_TASK TO COMPLETE:_
Look for the string "script" in the lines and copy each line that has it.

_DATASET ENTRIES:_
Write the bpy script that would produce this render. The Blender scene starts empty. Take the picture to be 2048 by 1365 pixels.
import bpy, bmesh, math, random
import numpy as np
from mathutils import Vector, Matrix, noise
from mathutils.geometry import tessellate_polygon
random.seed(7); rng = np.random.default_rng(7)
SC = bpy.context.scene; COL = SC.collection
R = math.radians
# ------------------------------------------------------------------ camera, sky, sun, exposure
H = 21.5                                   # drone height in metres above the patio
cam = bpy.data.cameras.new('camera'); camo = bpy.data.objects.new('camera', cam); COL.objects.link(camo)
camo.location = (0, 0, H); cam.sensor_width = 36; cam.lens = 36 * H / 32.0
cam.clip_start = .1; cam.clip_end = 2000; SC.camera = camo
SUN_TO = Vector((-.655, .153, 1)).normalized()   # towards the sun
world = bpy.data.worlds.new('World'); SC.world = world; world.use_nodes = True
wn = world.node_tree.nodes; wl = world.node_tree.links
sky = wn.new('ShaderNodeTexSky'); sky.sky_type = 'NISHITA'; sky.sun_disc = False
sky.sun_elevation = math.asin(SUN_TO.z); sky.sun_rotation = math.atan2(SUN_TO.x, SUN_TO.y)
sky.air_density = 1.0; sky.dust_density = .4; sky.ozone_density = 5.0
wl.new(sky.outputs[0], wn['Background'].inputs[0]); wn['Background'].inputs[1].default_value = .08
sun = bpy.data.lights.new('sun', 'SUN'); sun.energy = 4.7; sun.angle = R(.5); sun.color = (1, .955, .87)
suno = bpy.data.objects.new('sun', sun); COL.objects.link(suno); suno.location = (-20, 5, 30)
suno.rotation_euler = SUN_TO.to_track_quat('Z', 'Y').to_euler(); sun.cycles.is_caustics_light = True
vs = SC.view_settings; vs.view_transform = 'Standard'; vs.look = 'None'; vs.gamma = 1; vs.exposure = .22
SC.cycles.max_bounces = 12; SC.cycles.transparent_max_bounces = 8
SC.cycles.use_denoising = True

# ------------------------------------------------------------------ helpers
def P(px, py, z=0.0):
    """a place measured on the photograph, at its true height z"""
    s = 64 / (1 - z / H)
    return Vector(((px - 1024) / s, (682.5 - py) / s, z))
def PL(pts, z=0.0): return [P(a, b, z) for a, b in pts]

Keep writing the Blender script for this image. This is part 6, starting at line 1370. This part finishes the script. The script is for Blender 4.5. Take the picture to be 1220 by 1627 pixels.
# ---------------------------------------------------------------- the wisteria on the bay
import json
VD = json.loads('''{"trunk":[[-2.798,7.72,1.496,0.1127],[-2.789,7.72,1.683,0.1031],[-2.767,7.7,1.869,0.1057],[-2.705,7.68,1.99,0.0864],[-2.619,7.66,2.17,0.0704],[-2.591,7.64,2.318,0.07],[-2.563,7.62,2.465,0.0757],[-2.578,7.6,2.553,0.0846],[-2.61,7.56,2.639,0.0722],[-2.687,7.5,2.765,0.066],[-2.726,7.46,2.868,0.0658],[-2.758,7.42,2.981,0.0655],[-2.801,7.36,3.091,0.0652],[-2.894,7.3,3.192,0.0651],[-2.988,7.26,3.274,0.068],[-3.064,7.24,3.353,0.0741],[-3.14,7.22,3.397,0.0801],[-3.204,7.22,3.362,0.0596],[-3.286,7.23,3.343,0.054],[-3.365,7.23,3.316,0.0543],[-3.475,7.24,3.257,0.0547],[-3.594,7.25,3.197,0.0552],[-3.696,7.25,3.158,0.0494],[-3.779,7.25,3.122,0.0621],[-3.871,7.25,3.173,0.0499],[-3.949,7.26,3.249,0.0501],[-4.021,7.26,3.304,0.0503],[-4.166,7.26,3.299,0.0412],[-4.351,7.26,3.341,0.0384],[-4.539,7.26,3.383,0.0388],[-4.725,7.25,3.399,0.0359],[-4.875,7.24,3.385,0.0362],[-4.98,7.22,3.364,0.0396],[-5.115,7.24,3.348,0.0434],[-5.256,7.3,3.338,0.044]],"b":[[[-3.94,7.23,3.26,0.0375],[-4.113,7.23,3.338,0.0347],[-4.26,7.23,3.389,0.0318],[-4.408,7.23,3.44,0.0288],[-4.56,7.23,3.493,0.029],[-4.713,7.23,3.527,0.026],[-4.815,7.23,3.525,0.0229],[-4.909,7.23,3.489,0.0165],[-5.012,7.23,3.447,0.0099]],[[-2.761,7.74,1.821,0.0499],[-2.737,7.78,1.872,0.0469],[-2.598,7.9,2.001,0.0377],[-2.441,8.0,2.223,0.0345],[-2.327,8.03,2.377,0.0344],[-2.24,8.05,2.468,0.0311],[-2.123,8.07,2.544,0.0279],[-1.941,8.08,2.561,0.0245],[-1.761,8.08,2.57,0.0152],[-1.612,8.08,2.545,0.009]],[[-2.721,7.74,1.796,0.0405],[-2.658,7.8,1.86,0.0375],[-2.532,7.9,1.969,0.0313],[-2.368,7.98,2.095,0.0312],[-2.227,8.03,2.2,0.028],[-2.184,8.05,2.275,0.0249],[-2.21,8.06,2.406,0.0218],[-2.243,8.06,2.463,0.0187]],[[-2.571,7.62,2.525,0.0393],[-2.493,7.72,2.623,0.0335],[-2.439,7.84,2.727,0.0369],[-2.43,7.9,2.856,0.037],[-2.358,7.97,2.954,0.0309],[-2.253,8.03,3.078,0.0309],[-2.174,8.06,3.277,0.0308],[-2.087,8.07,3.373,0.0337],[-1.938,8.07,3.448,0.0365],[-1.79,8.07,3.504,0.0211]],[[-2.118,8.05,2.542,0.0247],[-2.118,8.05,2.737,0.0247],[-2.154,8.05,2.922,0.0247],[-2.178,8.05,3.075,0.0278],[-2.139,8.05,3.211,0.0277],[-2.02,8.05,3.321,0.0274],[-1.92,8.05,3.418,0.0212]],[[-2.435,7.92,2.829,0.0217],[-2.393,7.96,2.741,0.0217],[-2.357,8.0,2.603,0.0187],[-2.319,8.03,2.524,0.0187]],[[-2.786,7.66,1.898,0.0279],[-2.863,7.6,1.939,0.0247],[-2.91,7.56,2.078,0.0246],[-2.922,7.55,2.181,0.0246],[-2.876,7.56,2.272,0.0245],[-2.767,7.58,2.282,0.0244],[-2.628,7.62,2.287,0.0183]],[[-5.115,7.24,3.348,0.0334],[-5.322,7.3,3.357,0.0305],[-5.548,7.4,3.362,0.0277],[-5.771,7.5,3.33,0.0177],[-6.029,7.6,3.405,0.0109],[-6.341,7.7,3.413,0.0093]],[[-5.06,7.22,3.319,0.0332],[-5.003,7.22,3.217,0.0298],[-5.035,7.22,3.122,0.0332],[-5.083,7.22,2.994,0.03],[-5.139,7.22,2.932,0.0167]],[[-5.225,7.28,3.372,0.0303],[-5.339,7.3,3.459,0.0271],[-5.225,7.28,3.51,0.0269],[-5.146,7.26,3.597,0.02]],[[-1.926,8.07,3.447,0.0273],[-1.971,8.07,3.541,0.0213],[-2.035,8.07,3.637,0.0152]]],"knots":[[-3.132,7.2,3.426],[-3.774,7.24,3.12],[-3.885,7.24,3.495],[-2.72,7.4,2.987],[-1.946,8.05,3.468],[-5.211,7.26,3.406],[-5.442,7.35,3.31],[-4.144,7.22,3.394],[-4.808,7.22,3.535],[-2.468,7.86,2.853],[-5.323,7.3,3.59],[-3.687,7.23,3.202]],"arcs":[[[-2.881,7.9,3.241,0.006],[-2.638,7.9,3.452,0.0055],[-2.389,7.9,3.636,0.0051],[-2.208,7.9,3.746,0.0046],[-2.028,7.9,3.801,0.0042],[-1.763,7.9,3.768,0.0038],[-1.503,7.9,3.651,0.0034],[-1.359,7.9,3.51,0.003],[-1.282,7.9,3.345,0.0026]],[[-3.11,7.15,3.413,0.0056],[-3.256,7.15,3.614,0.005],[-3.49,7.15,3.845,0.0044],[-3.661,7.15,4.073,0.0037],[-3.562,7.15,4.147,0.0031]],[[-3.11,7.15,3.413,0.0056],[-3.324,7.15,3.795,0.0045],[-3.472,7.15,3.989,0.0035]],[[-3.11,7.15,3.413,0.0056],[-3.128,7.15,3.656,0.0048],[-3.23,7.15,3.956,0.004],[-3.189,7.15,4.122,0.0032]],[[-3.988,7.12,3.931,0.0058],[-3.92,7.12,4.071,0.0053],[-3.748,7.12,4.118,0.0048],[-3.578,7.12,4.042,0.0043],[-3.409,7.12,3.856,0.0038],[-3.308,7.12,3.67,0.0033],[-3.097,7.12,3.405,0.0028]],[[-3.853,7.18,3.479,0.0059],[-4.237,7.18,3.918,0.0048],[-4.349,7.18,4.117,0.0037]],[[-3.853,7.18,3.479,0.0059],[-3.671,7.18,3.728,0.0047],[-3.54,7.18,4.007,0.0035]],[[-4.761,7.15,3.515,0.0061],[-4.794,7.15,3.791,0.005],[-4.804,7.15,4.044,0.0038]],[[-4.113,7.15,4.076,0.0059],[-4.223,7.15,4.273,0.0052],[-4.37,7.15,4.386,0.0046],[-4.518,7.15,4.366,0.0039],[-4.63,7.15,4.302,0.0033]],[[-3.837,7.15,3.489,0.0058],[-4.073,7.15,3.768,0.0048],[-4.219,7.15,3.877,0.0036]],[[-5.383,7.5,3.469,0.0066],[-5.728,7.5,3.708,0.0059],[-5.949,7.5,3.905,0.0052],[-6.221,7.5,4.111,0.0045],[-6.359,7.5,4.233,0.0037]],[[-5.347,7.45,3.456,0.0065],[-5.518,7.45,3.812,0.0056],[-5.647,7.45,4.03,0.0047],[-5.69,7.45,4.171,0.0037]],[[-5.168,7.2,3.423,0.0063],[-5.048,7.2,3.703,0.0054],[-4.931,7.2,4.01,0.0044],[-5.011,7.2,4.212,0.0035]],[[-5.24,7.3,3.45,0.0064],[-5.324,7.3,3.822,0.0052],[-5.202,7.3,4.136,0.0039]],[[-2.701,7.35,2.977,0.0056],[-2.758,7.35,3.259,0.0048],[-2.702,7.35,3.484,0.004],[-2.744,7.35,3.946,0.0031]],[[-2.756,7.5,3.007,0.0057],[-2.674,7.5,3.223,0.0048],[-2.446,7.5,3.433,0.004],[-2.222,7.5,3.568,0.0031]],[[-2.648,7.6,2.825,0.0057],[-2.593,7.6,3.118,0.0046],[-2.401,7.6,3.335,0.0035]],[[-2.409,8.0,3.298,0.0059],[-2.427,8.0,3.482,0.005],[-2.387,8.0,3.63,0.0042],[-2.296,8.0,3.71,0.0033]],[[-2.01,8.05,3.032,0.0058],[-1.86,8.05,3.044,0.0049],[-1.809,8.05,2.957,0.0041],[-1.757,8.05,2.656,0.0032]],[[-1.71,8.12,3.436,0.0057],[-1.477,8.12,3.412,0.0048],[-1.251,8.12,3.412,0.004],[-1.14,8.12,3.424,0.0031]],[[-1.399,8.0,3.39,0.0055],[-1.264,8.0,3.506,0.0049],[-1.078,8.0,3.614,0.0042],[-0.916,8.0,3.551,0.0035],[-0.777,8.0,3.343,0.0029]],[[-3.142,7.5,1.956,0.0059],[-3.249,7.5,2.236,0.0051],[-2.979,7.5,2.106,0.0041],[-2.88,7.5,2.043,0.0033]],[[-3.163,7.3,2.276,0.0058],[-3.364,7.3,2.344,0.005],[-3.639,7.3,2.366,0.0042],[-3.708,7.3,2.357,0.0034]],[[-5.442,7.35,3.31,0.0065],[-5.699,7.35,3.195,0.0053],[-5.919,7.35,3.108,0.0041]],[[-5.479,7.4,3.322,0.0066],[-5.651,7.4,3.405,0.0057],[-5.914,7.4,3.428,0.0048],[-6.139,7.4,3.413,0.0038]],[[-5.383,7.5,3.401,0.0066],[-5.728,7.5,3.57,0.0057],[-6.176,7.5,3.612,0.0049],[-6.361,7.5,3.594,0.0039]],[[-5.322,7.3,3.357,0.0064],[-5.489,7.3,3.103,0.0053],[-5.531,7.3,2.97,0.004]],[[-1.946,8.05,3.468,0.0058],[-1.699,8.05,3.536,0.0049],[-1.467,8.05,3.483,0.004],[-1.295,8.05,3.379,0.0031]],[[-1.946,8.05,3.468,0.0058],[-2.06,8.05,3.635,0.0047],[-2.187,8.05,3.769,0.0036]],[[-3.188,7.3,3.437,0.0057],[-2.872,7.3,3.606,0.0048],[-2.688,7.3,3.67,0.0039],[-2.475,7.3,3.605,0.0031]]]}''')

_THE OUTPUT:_
Write the bpy script that would produce this render. The Blender scene starts empty. Take the picture to be 2048 by 1365 pixels.
Keep writing the Blender script for this image. This is part 6, starting at line 1370. This part finishes the script. The script is for Blender 4.5. Take the picture to be 1220 by 1627 pixels.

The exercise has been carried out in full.